DATA SEGMENT:
##############################

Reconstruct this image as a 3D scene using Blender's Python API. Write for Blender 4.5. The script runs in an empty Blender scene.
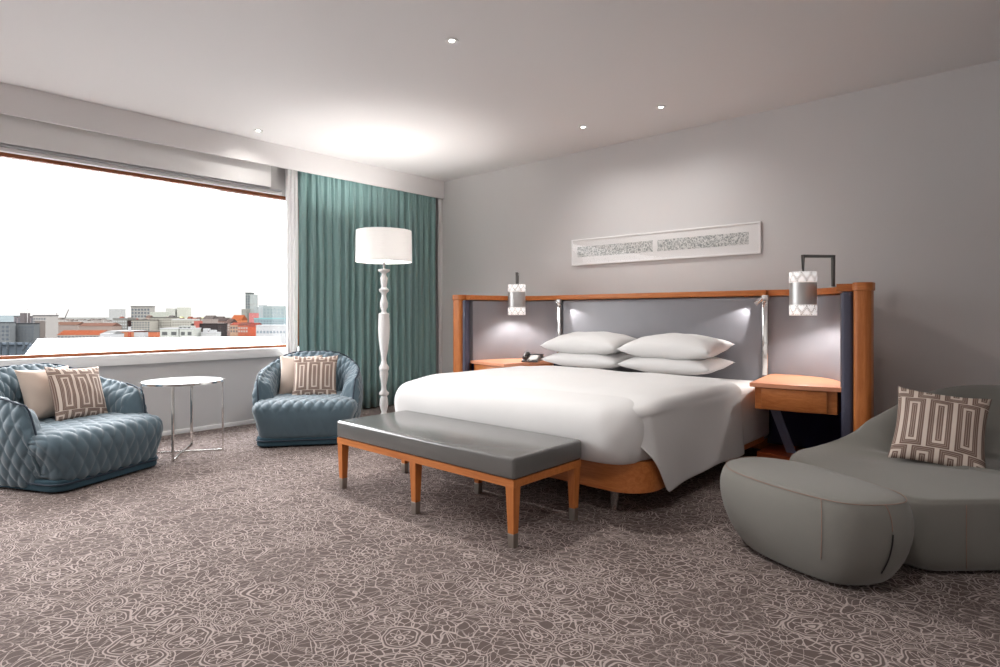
import bpy, bmesh, math, random
from math import sin, cos, pi, sqrt, atan2
from mathutils import Vector, Matrix
random.seed(7)
SC = bpy.context.scene
COL = SC.collection

# ------------------------------------------------------------ camera
cam_d = bpy.data.cameras.new('camera'); cam = bpy.data.objects.new('camera', cam_d); COL.objects.link(cam)
cam_d.sensor_width = 36; cam_d.lens = 36*594/1000
cam.location = (5.69, -5.22, 1.10); cam.rotation_euler = (pi/2, 0, math.radians(41.994))
cam_d.shift_y = -0.0195; cam_d.clip_start = .05; cam_d.clip_end = 6000
SC.camera = cam

# ------------------------------------------------------------ world, exposure
SC.view_settings.view_transform = 'Standard'; SC.view_settings.look = 'None'
SC.view_settings.gamma = 1; SC.view_settings.use_curve_mapping = False
SC.view_settings.exposure = 0.5
SC.cycles.use_denoising = True
SC.cycles.max_bounces = 10; SC.cycles.diffuse_bounces = 6
SC.cycles.sample_clamp_indirect = 6
SKY = 1.9
W = bpy.data.worlds.new('overcast_sky'); SC.world = W; W.use_nodes = True
nt = W.node_tree; bg = nt.nodes['Background']; bg.inputs['Strength'].default_value = SKY
tc = nt.nodes.new('ShaderNodeTexCoord'); sx = nt.nodes.new('ShaderNodeSeparateXYZ'); cr = nt.nodes.new('ShaderNodeValToRGB')
nt.links.new(tc.outputs['Generated'], sx.inputs[0]); nt.links.new(sx.outputs[2], cr.inputs[0]); nt.links.new(cr.outputs[0], bg.inputs[0])
cr.color_ramp.elements[0].position = .0; cr.color_ramp.elements[0].color = (.41, .405, .395, 1)
cr.color_ramp.elements[1].position = .07; cr.color_ramp.elements[1].color = (.50, .498, .49, 1)
e = cr.color_ramp.elements.new(.12); e.color = (2.4, 2.42, 2.46, 1)
e = cr.color_ramp.elements.new(.28); e.color = (5.4, 5.44, 5.52, 1)
e = cr.color_ramp.elements.new(.8); e.color = (6.6, 6.65, 6.8, 1)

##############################

TASK INSTRUCTIONS: Up to and including the line with "SC.camera = cam", copy the data above from its first line. Skip pictures.

RESPONSE TO THE EXERCISE:
Reconstruct this image as a 3D scene using Blender's Python API. Write for Blender 4.5. The script runs in an empty Blender scene.
import bpy, bmesh, math, random
from math import sin, cos, pi, sqrt, atan2
from mathutils import Vector, Matrix
random.seed(7)
SC = bpy.context.scene
COL = SC.collection

# ------------------------------------------------------------ camera
cam_d = bpy.data.cameras.new('camera'); cam = bpy.data.objects.new('camera', cam_d); COL.objects.link(cam)
cam_d.sensor_width = 36; cam_d.lens = 36*594/1000
cam.location = (5.69, -5.22, 1.10); cam.rotation_euler = (pi/2, 0, math.radians(41.994))
cam_d.shift_y = -0.0195; cam_d.clip_start = .05; cam_d.clip_end = 6000
SC.camera = cam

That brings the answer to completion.